Stated exercise:
Repeat the data word for word. Do not include the pictures.

Information supplied:
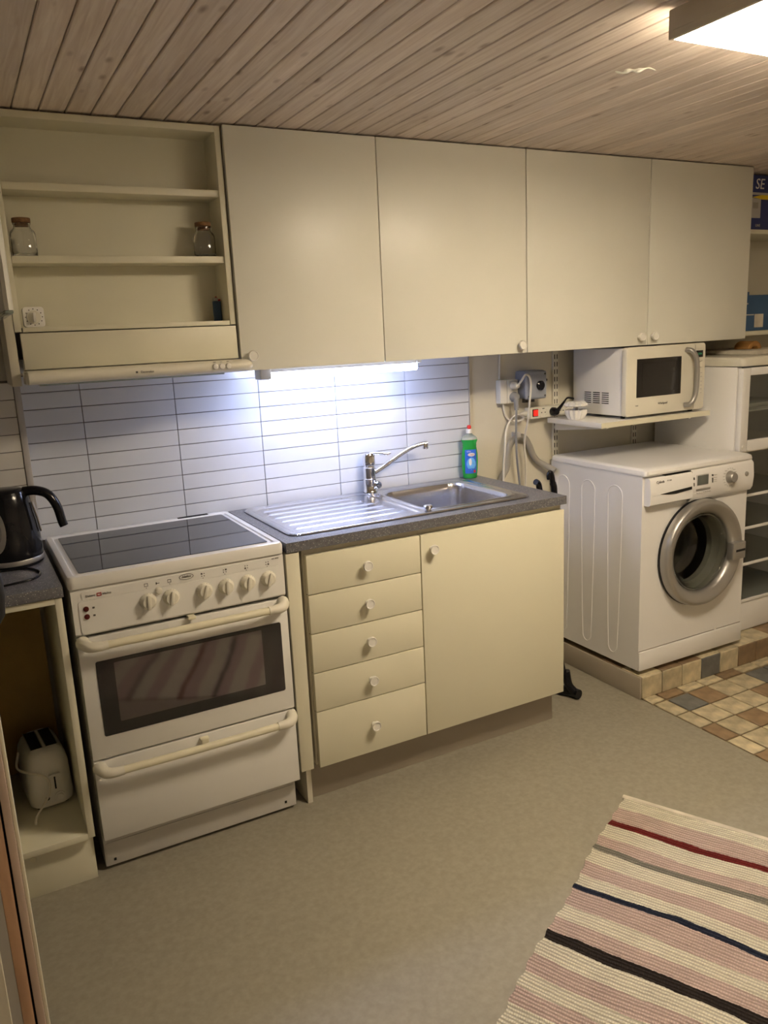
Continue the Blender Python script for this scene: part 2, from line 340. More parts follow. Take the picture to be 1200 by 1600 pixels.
struct('wall_front', B(-1.3, -3.7, -0.06, 3.7, -3.6, CZ), 'wallroom')
ce = struct('ceiling', B(-1.3, -3.6, CZ, 3.7, 0.1, CZ + 0.06), 'gap', origin=(-1.3, -3.6, CZ))
bw = 0.0665
prof = [(-bw / 2 + .0005, 0.0), (-bw / 2 + .0005, -0.0105), (-bw / 2 + 0.0025, -0.0125), (bw / 2 - 0.0055, -0.0125), (bw / 2 - .004, -0.011), (bw / 2 - 0.004, -0.006), (bw / 2 - .0005, -0.006), (bw / 2 - .0005, 0.0)]
bb = bmesh.new(); prism(bb, prof, 'y', -3.6, -0.0); board = meshof(bb, 'board', sharp=20)
n = 0; x = 0.0475 - bw * 19
while x < 3.66:
    share(board, 'board', ce, (x + bw / 2, 0, CZ)); x += bw; n += 1
# loose flake hanging from the ceiling boards
bm = bmesh.new()
pts = [(1.392, -1.100, 2.113), (1.405, -1.110, 2.108), (1.418, -1.122, 2.112), (1.432, -1.138, 2.108), (1.452, -1.152, 2.112), (1.466, -1.163, 2.105)]
tube(bm, pts, lambda t: 0.0035 * (0.3 + math.sin(PI * min(1, t * 1.1)) * (1 + 0.6 * math.sin(t * 23))), n=6, sx=1.4)
obj('paint_flake', bm, 'creamdoor', label='small curled pale flake peeling from the ceiling boards near the lamp', cat='flake')

# ================================================================== OPEN WALL SHELF ABOVE THE HOOD
UZ0, UZ1, UY = 1.403, 2.108, -0.3375
t = thing('wall_shelf_unit', 'cream open shelf unit on the wall above the stove, with three open bays', 'shelf unit', (0.29, -0.16, 1.54))
obj('side_panel', B(-0.022, -0.325, 1.545, -0.005, -0.012, UZ1, bev=.001), 'creamshelf', t)
obj('side_panel', B(0.583, -0.325, 1.545, 0.600, -0.012, UZ1, bev=.001), 'creamshelf', t)
obj('back_panel', B(-0.005, -0.215, 1.545, 0.583, -0.207, UZ1 - .018), 'creamshelf', t)
obj('top_panel', B(-0.005, -0.325, UZ1 - .018, 0.583, -0.012, UZ1, bev=.001), 'creamshelf', t)
for zt in (1.932, 1.745): obj('shelf', B(-0.0035, -0.318, zt - .019, 0.5825, -0.2155, zt, bev=.0012), 'creamshelf', t)
obj('bottom_panel', B(-0.001, -0.322, 1.545 - 0.001, 0.5825, -0.2155, 1.557, bev=.001), 'creamshelf', t)
# filler beside it
t = thing('filler_panel', 'narrow tall cream filler panel left of the open shelf unit', 'panel', (-0.034, -0.17, 1.40))
obj('board', B(-0.046, -0.322, 1.40, -0.0225, -0.085, UZ1, bev=.001), 'creamside', t)
# ---------------- hood
t = thing('cooker_hood', 'slim cream cooker hood with rounded front above the stove', 'cooker hood', (0.29, -0.2, 1.41))
obj('front_panel', B(-0.010, -0.330, 1.443, 0.598, -0.315, 1.541, bev=.0015), 'creamshelf', t)
obj('body', B(-0.012, -0.315, 1.432, 0.598, -0.012, 1.47), 'whiteplastic', t)
bm = bmesh.new()
sec = []
for i in range(9):
    a = PI / 2 + PI * i / 8; sec.append((-0.392 + 0.018 * math.cos(a) * 1.3, 1.422 + 0.018 * math.sin(a)))
sec = sec + [(-0.30, 1.404), (-0.30, 1.440)]
prism(bm, sec, 'x', -0.010, 0.590)
obj('visor', bm, 'offwhite', t)
for xa, xb in ((-0.018, -0.010), (0.590, 0.618)):
    bm = bmesh.new(); lathe(bm, [(0.0175, 0), (0.0175, 0.4 * (xb - xa)), (0.014, 0.75 * (xb - xa)), (0.007, xb - xa)] if xb > .1 else [(0.010, 0), (0.0175, xb - xa)], (xa, -0.392, 1.422), 'x', 20)
    box(bm, xa, -0.392, 1.405, xb - (0.01 if xb > .1 else 0), -0.335, 1.439, bev=.003)
    obj('end_cap', bm, 'offwhite', t)
obj('glass_edge', B(0.02, -0.36, 1.398, 0.54, -0.30, 1.4035, bev=.001), 'clearplastic', t)
for xk in (0.497, 0.517, 0.537):
    bm = bmesh.new(); lathe(bm, [(0.0, 0.0), (0.0085, 0.0), (0.0085, 0.004), (0.007, 0.007), (0.004, 0.0078), (0, 0.008)], (xk, -0.4135, 1.424), 'y', 20)
    k = obj('push_button', bm, 'whiteplastic', t)
    obj('mark', B(xk - .003, -0.4135, 1.4365, xk + .003, -0.4085, 1.4375), 'print', k)
bm = B(0.268, -0.4165, 1.419, 0.2735, -0.414, 1.4245); obj('emblem', bm, 'print', t)
lettering('Electrolux', 0.009, (0.300, -0.4165, 1.4215), 'print', t)
# ---------------- four wall cabinets
def knob(parent, x, y, z, m='whiteplastic', r=0.0165, name='knob'):
    bm = bmesh.new()
    lathe(bm, [(0, 0), (0.0075, 0), (0.0065, 0.010), (0.010, 0.015), (r, 0.0175), (r, 0.0245), (r * 0.93, 0.0265), (r * 0.80, 0.0262), (r * 0.74, 0.0245), (0, 0.0245)], (x, y, z), 'y', 28)
    return obj(name, bm, m, parent)
kn = [(0.605, 1.1055, 0.637, 1.448, 'cream wall cabinet over the worktop light, knob at its lower left, nearest the shelves'),
      (1.1085, 1.7065, 1.672, 1.433, 'cream wall cabinet over the sink, knob at its lower right corner'),
      (1.7105, 2.3165, 2.272, 1.437, 'cream wall cabinet over the wall sockets, knob at its lower right corner'),
      (2.3205, 2.911, 2.343, 1.437, 'cream wall cabinet over the microwave, farthest right of the four')]
for x0, x1, xk, zk, lab in kn:
    t = thing('wall_cabinet', lab, 'cabinet', ((x0 + x1) / 2, -0.16, UZ0), group='wall cabinets')
    obj('body', B(x0 + .001, -0.316, UZ0 + .006, x1 - .001, -0.012, UZ1, bev=.001), 'creamside', t)
    d = obj('door', B(x0, UY, UZ0, x1, -0.3185, UZ1 + .002, bev=.0015), 'creamdoor', t)
    knob(d, xk, UY, zk)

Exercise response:
Continue the Blender Python script for this scene: part 2, from line 340. More parts follow. Take the picture to be 1200 by 1600 pixels.
struct('wall_front', B(-1.3, -3.7, -0.06, 3.7, -3.6, CZ), 'wallroom')
ce = struct('ceiling', B(-1.3, -3.6, CZ, 3.7, 0.1, CZ + 0.06), 'gap', origin=(-1.3, -3.6, CZ))
bw = 0.0665
prof = [(-bw / 2 + .0005, 0.0), (-bw / 2 + .0005, -0.0105), (-bw / 2 + 0.0025, -0.0125), (bw / 2 - 0.0055, -0.0125), (bw / 2 - .004, -0.011), (bw / 2 - 0.004, -0.006), (bw / 2 - .0005, -0.006), (bw / 2 - .0005, 0.0)]
bb = bmesh.new(); prism(bb, prof, 'y', -3.6, -0.0); board = meshof(bb, 'board', sharp=20)
n = 0; x = 0.0475 - bw * 19
while x < 3.66:
    share(board, 'board', ce, (x + bw / 2, 0, CZ)); x += bw; n += 1
# loose flake hanging from the ceiling boards
bm = bmesh.new()
pts = [(1.392, -1.100, 2.113), (1.405, -1.110, 2.108), (1.418, -1.122, 2.112), (1.432, -1.138, 2.108), (1.452, -1.152, 2.112), (1.466, -1.163, 2.105)]
tube(bm, pts, lambda t: 0.0035 * (0.3 + math.sin(PI * min(1, t * 1.1)) * (1 + 0.6 * math.sin(t * 23))), n=6, sx=1.4)
obj('paint_flake', bm, 'creamdoor', label='small curled pale flake peeling from the ceiling boards near the lamp', cat='flake')

# ================================================================== OPEN WALL SHELF ABOVE THE HOOD
UZ0, UZ1, UY = 1.403, 2.108, -0.3375
t = thing('wall_shelf_unit', 'cream open shelf unit on the wall above the stove, with three open bays', 'shelf unit', (0.29, -0.16, 1.54))
obj('side_panel', B(-0.022, -0.325, 1.545, -0.005, -0.012, UZ1, bev=.001), 'creamshelf', t)
obj('side_panel', B(0.583, -0.325, 1.545, 0.600, -0.012, UZ1, bev=.001), 'creamshelf', t)
obj('back_panel', B(-0.005, -0.215, 1.545, 0.583, -0.207, UZ1 - .018), 'creamshelf', t)
obj('top_panel', B(-0.005, -0.325, UZ1 - .018, 0.583, -0.012, UZ1, bev=.001), 'creamshelf', t)
for zt in (1.932, 1.745): obj('shelf', B(-0.0035, -0.318, zt - .019, 0.5825, -0.2155, zt, bev=.0012), 'creamshelf', t)
obj('bottom_panel', B(-0.001, -0.322, 1.545 - 0.001, 0.5825, -0.2155, 1.557, bev=.001), 'creamshelf', t)
# filler beside it
t = thing('filler_panel', 'narrow tall cream filler panel left of the open shelf unit', 'panel', (-0.034, -0.17, 1.40))
obj('board', B(-0.046, -0.322, 1.40, -0.0225, -0.085, UZ1, bev=.001), 'creamside', t)
# ---------------- hood
t = thing('cooker_hood', 'slim cream cooker hood with rounded front above the stove', 'cooker hood', (0.29, -0.2, 1.41))
obj('front_panel', B(-0.010, -0.330, 1.443, 0.598, -0.315, 1.541, bev=.0015), 'creamshelf', t)
obj('body', B(-0.012, -0.315, 1.432, 0.598, -0.012, 1.47), 'whiteplastic', t)
bm = bmesh.new()
sec = []
for i in range(9):
    a = PI / 2 + PI * i / 8; sec.append((-0.392 + 0.018 * math.cos(a) * 1.3, 1.422 + 0.018 * math.sin(a)))
sec = sec + [(-0.30, 1.404), (-0.30, 1.440)]
prism(bm, sec, 'x', -0.010, 0.590)
obj('visor', bm, 'offwhite', t)
for xa, xb in ((-0.018, -0.010), (0.590, 0.618)):
    bm = bmesh.new(); lathe(bm, [(0.0175, 0), (0.0175, 0.4 * (xb - xa)), (0.014, 0.75 * (xb - xa)), (0.007, xb - xa)] if xb > .1 else [(0.010, 0), (0.0175, xb - xa)], (xa, -0.392, 1.422), 'x', 20)
    box(bm, xa, -0.392, 1.405, xb - (0.01 if xb > .1 else 0), -0.335, 1.439, bev=.003)
    obj('end_cap', bm, 'offwhite', t)
obj('glass_edge', B(0.02, -0.36, 1.398, 0.54, -0.30, 1.4035, bev=.001), 'clearplastic', t)
for xk in (0.497, 0.517, 0.537):
    bm = bmesh.new(); lathe(bm, [(0.0, 0.0), (0.0085, 0.0), (0.0085, 0.004), (0.007, 0.007), (0.004, 0.0078), (0, 0.008)], (xk, -0.4135, 1.424), 'y', 20)
    k = obj('push_button', bm, 'whiteplastic', t)
    obj('mark', B(xk - .003, -0.4135, 1.4365, xk + .003, -0.4085, 1.4375), 'print', k)
bm = B(0.268, -0.4165, 1.419, 0.2735, -0.414, 1.4245); obj('emblem', bm, 'print', t)
lettering('Electrolux', 0.009, (0.300, -0.4165, 1.4215), 'print', t)
# ---------------- four wall cabinets
def knob(parent, x, y, z, m='whiteplastic', r=0.0165, name='knob'):
    bm = bmesh.new()
    lathe(bm, [(0, 0), (0.0075, 0), (0.0065, 0.010), (0.010, 0.015), (r, 0.0175), (r, 0.0245), (r * 0.93, 0.0265), (r * 0.80, 0.0262), (r * 0.74, 0.0245), (0, 0.0245)], (x, y, z), 'y', 28)
    return obj(name, bm, m, parent)
kn = [(0.605, 1.1055, 0.637, 1.448, 'cream wall cabinet over the worktop light, knob at its lower left, nearest the shelves'),
      (1.1085, 1.7065, 1.672, 1.433, 'cream wall cabinet over the sink, knob at its lower right corner'),
      (1.7105, 2.3165, 2.272, 1.437, 'cream wall cabinet over the wall sockets, knob at its lower right corner'),
      (2.3205, 2.911, 2.343, 1.437, 'cream wall cabinet over the microwave, farthest right of the four')]
for x0, x1, xk, zk, lab in kn:
    t = thing('wall_cabinet', lab, 'cabinet', ((x0 + x1) / 2, -0.16, UZ0), group='wall cabinets')
    obj('body', B(x0 + .001, -0.316, UZ0 + .006, x1 - .001, -0.012, UZ1, bev=.001), 'creamside', t)
    d = obj('door', B(x0, UY, UZ0, x1, -0.3185, UZ1 + .002, bev=.0015), 'creamdoor', t)
    knob(d, xk, UY, zk)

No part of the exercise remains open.